La lotería macabra ha regresado a España. En esta ocasión ha caído en Barcelona, concretamente en la arteria de Las Ramblas, tal como vaticinó hace dos meses la CIA, que de esto sabe lo suyo. No deja de ser inquietante esa clarividencia de GPS.
Si queda alguna palabra de condena olvidada en el tintero por los colectivos que se van pronunciado sobre el atentado, la pongo, para no repetirme; a salvajadas como estas no deben faltarle ningún adjetivo, hay que agotar el diccionario aunque el terrorismo sea sordo y no escuche, no sienta ni padezca. Me temo que esta plaga no se cura con palabras ni velas, flores o frases tipo “todos somos Barcelona” –o ciudad atacada de turno– sino con acciones. U omisiones. Dejar de financiar a los terroristas, no procurarles armas, actuar sobre sus cuentas o lo que hay detrás de ellas. Esa batería de medidas que sin duda conocen los estados sufridores o promotores del terror. Estos últimos bien pudieran ser más paísis que países. Pero como tras estas atrocidades se esconden oscuras estrategias geopolíticas ignoradas por quienes son –somos– solo carne de cañón que alimenta la voracidad de poder de anónimos asesinos ilustres, estamos perdidos. Sicópatas. Puentes, avenidas, ramblas y aceras pasarán a ser nuestros nuevos sudarios y nos acostumbraremos al miedo sin pedir responsabilidades.
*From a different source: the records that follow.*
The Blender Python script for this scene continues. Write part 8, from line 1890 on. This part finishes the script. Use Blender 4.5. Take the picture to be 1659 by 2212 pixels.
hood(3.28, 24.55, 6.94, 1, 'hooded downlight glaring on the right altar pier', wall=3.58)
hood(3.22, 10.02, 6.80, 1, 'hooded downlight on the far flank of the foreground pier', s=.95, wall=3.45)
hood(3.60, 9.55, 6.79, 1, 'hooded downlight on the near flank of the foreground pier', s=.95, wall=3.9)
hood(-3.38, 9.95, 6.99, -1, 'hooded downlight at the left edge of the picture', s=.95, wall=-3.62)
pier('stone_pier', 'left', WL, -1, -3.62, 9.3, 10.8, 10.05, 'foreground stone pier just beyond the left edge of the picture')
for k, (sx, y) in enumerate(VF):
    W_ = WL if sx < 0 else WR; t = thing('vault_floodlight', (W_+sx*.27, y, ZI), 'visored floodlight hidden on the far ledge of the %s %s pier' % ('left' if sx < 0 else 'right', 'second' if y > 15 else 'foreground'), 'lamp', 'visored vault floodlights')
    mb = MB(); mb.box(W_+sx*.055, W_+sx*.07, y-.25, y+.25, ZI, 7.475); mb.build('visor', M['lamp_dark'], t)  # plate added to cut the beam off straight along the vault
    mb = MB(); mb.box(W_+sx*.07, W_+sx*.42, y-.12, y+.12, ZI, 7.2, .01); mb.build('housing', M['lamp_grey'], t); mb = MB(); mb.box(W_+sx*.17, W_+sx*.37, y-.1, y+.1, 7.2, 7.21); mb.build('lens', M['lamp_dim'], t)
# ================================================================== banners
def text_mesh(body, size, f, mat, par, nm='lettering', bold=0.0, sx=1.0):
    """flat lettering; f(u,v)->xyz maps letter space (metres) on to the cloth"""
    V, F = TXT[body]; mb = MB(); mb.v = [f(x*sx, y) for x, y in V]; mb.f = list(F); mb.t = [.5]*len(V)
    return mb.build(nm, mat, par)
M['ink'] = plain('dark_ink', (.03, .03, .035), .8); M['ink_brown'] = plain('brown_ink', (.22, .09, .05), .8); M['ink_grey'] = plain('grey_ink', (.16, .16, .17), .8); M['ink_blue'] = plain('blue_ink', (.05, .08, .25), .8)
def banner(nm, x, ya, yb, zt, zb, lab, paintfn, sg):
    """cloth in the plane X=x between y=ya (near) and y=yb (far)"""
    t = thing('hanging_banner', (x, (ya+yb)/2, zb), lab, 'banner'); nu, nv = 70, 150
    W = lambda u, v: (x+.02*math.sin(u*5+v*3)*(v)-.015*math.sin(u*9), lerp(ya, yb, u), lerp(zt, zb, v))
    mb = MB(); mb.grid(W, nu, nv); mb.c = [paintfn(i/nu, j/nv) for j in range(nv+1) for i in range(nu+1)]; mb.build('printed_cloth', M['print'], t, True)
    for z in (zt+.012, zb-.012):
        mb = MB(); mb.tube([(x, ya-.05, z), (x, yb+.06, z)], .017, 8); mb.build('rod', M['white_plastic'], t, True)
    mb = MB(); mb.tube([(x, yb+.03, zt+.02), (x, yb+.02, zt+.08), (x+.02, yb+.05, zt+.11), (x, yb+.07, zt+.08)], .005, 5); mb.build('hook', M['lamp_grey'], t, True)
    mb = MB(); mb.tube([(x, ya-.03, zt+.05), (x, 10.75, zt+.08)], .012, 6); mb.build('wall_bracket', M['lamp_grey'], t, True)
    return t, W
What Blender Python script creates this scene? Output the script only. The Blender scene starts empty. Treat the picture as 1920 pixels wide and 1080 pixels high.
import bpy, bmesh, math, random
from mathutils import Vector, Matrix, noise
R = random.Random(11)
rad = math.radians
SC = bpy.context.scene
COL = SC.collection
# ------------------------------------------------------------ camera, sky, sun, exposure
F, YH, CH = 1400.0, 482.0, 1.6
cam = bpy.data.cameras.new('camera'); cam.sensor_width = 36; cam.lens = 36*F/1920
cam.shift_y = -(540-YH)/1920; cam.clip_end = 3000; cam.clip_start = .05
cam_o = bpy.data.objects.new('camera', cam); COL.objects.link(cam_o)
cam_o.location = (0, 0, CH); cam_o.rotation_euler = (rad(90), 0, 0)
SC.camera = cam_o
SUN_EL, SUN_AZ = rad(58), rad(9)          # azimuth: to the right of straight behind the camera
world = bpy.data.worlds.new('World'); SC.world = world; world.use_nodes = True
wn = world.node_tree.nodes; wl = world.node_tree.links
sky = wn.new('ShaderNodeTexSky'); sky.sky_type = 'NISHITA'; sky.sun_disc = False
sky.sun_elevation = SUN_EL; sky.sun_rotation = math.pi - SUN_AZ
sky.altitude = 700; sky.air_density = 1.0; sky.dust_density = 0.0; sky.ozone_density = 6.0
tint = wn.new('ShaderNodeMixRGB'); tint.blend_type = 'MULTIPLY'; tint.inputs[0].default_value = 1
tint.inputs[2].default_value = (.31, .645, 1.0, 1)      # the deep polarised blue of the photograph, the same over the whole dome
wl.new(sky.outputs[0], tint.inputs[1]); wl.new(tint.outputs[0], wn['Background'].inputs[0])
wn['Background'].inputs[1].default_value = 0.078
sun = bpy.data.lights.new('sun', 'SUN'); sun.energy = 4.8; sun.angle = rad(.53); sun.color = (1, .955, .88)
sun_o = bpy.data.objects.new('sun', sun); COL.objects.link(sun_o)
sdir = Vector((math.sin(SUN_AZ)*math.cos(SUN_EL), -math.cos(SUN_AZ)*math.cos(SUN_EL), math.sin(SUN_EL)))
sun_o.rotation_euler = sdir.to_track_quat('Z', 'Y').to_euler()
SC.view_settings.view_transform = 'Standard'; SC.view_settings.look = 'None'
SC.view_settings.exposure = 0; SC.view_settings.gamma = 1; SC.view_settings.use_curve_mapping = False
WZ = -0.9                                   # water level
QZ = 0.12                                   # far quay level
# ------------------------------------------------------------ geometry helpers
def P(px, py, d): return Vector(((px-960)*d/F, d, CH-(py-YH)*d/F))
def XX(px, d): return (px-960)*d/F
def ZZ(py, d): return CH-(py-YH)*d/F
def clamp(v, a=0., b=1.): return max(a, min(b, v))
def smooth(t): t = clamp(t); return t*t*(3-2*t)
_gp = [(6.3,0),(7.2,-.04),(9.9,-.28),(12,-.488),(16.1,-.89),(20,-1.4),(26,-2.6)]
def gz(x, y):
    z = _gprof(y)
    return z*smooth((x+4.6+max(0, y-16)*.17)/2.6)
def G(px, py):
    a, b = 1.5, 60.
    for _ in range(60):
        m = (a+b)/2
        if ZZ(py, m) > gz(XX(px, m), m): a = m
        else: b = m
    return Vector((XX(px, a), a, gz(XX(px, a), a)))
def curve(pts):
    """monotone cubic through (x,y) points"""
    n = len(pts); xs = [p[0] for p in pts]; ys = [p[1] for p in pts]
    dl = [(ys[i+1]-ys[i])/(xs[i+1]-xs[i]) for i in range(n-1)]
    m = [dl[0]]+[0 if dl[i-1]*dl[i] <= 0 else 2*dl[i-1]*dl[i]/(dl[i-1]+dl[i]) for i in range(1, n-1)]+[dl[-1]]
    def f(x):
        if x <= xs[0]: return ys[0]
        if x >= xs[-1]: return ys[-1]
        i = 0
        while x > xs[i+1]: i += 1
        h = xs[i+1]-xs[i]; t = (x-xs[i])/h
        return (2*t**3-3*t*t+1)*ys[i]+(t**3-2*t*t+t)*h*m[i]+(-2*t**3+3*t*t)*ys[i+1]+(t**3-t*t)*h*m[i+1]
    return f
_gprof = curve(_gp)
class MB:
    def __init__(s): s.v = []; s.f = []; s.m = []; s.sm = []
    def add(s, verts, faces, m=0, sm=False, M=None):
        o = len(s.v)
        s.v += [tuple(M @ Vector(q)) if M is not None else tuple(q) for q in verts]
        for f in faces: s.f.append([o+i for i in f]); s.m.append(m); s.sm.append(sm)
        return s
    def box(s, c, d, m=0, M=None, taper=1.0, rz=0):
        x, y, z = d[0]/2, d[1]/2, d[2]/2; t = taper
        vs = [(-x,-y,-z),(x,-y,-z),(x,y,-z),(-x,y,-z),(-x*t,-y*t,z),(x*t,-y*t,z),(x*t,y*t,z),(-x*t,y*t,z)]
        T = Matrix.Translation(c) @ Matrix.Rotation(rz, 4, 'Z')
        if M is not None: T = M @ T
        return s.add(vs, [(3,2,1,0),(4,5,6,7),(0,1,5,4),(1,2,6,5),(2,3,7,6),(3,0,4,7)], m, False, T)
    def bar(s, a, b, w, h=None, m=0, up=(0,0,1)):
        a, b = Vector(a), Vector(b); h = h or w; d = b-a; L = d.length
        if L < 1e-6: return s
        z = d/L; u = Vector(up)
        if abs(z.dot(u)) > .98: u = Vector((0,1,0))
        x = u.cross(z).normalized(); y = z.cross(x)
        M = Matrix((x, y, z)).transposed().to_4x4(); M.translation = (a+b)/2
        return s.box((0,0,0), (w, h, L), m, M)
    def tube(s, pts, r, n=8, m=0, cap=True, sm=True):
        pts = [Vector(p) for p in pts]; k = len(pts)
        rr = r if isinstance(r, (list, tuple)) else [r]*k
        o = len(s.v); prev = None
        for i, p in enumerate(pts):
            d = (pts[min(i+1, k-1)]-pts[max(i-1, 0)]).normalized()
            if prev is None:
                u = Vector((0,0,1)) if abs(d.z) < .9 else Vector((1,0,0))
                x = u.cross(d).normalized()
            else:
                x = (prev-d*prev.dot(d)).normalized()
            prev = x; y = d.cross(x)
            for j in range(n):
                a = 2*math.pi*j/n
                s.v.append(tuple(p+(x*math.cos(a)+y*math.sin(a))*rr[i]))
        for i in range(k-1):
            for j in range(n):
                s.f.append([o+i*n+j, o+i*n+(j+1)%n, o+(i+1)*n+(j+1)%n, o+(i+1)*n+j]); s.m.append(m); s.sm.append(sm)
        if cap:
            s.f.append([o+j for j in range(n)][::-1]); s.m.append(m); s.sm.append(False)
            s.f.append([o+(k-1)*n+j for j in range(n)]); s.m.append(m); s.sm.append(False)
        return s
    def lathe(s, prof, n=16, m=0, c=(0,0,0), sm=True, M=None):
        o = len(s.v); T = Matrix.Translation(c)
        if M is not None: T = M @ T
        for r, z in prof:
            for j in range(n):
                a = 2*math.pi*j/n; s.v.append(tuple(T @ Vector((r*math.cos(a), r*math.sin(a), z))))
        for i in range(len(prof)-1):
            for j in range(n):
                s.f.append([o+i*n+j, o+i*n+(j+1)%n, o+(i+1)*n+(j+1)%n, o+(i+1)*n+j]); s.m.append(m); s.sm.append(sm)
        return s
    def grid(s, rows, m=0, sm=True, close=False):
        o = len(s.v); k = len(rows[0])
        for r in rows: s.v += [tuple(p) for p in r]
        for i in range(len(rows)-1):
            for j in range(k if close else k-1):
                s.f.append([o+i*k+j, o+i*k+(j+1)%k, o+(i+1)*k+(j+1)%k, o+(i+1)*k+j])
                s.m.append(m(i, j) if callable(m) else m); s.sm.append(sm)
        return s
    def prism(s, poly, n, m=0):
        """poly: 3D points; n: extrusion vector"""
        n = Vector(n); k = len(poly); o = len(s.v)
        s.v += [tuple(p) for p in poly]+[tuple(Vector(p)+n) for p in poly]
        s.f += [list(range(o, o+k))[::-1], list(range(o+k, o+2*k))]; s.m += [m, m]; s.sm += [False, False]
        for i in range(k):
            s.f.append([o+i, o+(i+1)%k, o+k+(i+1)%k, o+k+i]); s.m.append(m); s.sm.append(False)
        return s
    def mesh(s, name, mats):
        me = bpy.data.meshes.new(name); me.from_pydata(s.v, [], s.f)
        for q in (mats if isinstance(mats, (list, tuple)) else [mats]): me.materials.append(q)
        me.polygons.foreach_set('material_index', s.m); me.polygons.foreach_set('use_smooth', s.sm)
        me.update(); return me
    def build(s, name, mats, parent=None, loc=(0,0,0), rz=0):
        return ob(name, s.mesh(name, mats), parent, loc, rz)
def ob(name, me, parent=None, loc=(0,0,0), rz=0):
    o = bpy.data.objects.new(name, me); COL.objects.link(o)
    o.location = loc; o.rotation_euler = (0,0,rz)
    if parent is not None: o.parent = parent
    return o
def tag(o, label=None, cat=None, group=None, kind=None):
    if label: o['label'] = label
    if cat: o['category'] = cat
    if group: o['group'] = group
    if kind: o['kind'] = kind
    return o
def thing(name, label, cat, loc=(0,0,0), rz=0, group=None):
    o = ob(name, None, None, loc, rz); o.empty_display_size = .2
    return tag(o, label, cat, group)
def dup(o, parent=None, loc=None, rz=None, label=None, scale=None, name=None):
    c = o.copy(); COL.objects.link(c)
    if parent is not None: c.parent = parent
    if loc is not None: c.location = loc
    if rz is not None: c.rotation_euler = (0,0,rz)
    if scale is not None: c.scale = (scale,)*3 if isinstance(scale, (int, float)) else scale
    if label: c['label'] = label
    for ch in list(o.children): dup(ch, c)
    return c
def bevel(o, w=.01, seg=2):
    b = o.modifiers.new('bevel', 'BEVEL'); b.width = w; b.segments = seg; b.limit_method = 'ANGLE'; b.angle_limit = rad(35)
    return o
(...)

Políticos y gobernantes del planeta deberían olvidarse una temporada de gesietes, geveintes, ótanes, tratados internacionales y demás cumbres de amiguetes. Deberían citarse en una cumbre de la empatía y tragarse vídeos de ciudadanos despanzurrados o quebrados, inertes, sobre las aceras de sus países después de pasar el camión de la muerte. Deberían chequear si realmente lo sienten. Si son capaces de verse ellos o a sus seres queridos entre los sacrificados por sus intereses. Si así fuera, no existiría el terrorismo, ni muchos otros ‘ismos’. Pero aquí estamos, unos muchos para sustentar a unos pocos. Por supuesto, no me refiero solo a las víctimas de occidente.